This is all I can find in the School Admissions Code (available here) about travel by public transport:
Distance between home and school and ease of access by public transport
2.36 In establishing their oversubscription criteria, admission authorities should take account of the time it will take to travel to school, as well as, the safety of the route, the need to encourage cycling and walking and the availability of public transport (see paragraph 1.8) in establishing their oversubscription criteria.
2.37 Distance between home and school is a clear and objective oversubscription criterion and is often used as a tie breaker in oversubscription criteria. It has the benefit of ensuring that children will not have a disproportionately long journey if access to their nearest school is not possible. Admission authorities must explain clearly how distance from home to the school will be measured including the points at the school and the child?s home from which distance is to be measured (for example, the main school gate, the front door to the home, how flats will be treated).
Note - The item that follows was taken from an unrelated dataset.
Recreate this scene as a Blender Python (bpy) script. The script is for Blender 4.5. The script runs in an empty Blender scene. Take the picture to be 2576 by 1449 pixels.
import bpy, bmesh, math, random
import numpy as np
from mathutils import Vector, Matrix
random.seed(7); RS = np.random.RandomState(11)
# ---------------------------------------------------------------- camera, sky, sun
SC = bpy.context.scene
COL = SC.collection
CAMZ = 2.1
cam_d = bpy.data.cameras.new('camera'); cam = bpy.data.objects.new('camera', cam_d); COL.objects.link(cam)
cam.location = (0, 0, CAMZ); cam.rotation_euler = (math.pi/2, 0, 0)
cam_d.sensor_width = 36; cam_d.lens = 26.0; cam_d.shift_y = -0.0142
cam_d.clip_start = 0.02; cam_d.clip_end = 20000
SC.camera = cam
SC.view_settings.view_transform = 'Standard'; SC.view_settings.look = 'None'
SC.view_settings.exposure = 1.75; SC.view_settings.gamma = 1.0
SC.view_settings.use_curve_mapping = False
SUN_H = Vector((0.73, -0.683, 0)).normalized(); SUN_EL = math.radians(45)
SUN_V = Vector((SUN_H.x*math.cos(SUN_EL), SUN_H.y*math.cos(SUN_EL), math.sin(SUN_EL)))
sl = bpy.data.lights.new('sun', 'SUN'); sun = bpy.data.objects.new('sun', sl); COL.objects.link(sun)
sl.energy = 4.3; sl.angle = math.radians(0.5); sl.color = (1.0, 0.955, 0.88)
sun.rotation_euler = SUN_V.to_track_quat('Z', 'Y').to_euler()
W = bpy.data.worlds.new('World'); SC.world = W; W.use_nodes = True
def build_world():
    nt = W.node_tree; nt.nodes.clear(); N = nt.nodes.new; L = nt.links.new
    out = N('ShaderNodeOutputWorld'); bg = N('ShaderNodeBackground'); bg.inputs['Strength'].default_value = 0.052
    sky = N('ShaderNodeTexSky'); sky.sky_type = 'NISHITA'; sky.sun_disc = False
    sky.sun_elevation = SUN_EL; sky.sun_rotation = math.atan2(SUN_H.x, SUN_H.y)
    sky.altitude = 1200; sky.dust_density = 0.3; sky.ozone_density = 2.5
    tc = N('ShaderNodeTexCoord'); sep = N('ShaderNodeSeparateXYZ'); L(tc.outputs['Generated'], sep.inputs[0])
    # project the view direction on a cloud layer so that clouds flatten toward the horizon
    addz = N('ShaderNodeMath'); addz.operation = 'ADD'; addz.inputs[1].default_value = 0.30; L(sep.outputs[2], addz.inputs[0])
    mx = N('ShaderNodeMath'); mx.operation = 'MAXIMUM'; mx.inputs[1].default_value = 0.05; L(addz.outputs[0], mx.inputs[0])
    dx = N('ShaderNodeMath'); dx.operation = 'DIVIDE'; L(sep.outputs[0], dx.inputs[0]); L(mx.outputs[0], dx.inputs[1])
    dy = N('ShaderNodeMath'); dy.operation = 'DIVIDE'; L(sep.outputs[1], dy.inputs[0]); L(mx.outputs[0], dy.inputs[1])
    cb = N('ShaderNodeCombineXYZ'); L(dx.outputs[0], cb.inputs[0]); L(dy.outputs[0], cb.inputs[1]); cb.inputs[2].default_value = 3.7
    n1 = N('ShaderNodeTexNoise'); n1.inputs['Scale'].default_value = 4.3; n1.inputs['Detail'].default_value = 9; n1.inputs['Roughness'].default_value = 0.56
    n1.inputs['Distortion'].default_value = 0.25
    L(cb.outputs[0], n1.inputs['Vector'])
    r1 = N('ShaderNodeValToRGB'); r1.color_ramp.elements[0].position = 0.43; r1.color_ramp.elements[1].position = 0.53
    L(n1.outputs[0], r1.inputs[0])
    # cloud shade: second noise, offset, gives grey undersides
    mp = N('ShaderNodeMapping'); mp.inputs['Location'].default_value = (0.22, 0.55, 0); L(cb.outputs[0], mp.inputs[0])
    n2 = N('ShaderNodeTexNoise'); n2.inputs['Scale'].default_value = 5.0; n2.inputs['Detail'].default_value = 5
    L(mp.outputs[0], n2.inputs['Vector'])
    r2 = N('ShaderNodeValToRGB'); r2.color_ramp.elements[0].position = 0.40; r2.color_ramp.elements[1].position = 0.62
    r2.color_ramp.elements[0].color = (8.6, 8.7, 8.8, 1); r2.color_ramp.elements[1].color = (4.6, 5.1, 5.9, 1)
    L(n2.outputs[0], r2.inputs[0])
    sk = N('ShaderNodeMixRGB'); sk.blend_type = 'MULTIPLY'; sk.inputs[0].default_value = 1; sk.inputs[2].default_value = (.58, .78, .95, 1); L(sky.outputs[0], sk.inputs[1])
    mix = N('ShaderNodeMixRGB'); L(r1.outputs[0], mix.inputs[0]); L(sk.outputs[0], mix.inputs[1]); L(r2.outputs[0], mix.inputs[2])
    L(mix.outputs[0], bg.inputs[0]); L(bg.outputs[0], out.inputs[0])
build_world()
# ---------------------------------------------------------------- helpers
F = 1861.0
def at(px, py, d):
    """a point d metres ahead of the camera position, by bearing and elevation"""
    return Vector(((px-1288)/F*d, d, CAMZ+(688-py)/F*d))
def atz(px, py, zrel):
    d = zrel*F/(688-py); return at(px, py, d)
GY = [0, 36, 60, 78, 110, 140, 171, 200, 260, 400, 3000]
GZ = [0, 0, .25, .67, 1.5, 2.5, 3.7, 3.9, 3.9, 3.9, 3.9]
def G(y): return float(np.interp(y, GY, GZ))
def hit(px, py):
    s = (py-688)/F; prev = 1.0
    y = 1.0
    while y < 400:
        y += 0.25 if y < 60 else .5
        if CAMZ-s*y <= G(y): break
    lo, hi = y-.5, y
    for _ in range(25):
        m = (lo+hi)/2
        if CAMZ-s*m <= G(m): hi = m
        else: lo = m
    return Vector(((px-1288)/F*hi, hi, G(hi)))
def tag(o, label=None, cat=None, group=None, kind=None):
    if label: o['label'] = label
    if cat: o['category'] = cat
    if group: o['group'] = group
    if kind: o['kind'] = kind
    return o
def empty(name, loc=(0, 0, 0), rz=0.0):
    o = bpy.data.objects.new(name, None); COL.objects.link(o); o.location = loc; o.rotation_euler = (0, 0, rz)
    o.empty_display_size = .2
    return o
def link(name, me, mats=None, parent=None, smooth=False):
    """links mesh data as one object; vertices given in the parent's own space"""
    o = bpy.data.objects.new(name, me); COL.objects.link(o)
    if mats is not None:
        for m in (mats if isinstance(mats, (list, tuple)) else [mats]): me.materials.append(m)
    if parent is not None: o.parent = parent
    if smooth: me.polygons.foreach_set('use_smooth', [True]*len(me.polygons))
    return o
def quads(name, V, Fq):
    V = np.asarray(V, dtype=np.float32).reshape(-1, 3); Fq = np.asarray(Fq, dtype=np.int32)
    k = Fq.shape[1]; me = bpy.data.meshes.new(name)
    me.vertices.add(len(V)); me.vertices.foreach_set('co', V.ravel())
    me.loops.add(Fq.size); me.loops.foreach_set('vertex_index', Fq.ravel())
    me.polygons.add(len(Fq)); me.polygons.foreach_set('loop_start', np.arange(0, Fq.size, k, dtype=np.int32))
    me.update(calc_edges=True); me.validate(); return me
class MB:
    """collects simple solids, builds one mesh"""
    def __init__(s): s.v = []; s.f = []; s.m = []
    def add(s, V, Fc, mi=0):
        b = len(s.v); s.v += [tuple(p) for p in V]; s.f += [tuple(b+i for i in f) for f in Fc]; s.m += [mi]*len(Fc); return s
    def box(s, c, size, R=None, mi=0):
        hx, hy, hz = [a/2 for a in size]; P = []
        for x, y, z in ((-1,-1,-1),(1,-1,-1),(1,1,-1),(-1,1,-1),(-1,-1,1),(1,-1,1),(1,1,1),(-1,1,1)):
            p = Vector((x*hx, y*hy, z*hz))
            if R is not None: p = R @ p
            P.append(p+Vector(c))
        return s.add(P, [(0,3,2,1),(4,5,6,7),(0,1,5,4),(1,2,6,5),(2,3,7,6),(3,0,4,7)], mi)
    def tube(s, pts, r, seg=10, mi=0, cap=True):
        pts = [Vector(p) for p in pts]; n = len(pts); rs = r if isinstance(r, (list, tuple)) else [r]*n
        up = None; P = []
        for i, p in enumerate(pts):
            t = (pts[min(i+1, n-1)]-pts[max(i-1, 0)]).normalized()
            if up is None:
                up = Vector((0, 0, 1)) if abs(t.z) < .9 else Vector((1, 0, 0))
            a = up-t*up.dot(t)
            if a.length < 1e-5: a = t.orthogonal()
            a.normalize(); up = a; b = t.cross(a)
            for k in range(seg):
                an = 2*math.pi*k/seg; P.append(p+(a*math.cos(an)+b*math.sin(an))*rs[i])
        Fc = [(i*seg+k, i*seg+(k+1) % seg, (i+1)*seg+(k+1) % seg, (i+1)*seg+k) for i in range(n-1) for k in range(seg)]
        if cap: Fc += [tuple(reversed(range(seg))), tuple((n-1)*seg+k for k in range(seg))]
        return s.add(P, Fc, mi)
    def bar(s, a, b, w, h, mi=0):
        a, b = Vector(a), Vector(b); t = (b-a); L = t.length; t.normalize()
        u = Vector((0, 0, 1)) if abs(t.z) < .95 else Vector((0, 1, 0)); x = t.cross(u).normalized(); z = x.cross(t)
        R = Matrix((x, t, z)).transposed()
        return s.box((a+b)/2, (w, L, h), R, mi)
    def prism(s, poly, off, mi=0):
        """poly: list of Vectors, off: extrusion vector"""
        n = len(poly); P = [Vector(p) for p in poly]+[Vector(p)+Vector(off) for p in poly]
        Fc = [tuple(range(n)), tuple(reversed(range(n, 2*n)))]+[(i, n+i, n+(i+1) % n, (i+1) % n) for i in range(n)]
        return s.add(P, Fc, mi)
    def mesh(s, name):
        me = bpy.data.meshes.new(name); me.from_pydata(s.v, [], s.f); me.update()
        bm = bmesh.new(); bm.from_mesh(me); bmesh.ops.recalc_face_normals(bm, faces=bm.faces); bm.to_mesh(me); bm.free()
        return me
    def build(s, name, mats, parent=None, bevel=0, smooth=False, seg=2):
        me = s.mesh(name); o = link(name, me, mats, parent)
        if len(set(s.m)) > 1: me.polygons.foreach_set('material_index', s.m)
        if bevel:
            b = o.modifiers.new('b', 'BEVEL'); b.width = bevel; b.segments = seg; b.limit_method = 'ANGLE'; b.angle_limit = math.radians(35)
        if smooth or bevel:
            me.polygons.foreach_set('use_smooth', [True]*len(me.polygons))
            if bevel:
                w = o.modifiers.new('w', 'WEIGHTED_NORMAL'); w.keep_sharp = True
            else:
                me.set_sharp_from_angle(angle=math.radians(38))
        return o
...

Admission authorities must use a reliable and reasonable system which parents can easily understand. Where a child lives with parents with shared responsibility, each for part of a week, the admission authority must make clear how the ?home? address will be determined in a fair and considered way.
2.38 It is good practice to give priority to children who could reach one school (but not others) by public transport, or to children who would have a disproportionately long journey to another school if denied admission to their nearest school.
2.39 As with all oversubscription criteria admission authorities must take account of factors that might unfairly advantage or disadvantage one child compared to another. If using distance
as an oversubscription criterion, admission authorities should ensure in their admission arrangements as a whole that families who are less able to afford property nearest the school are not excluded as a result.
I haven't heard of this 45 minutes criterion - is it in your LEA's school admissions booklet? Or is it connected with the LEA's rules on help with transport costs? To be honest, I've heard too many appeals where parents have been given completely duff (mis)information by teachers and school administrators who are not as familiar with the admissions code as they pretend to be, so unless you can get a source for this 45 minutes thing I would not rely on it.
On the question of using or not using all your preferences (and remember they are preferences not choices), it can work both ways. The fewer preferences you express then - unless you can be absolutely sure of getting one of those preferences - the greater the chance that you will be allocated a school which has vacancies but which you did not name on the form. In an extreme case, parents who name only one school thinking this will 'make' the LEA give them a place at their school usually fail, as their application does not get any additional priority simply on the basis that they've made only one preference. But, in your case, naming a school which you don't really want may (I fear) work against you. You will have an uphill struggle to convince an appeal panel that it's unreasonable to expect your daughter to attend this school, given that you named it as one of your preferences, even if it was your last preference.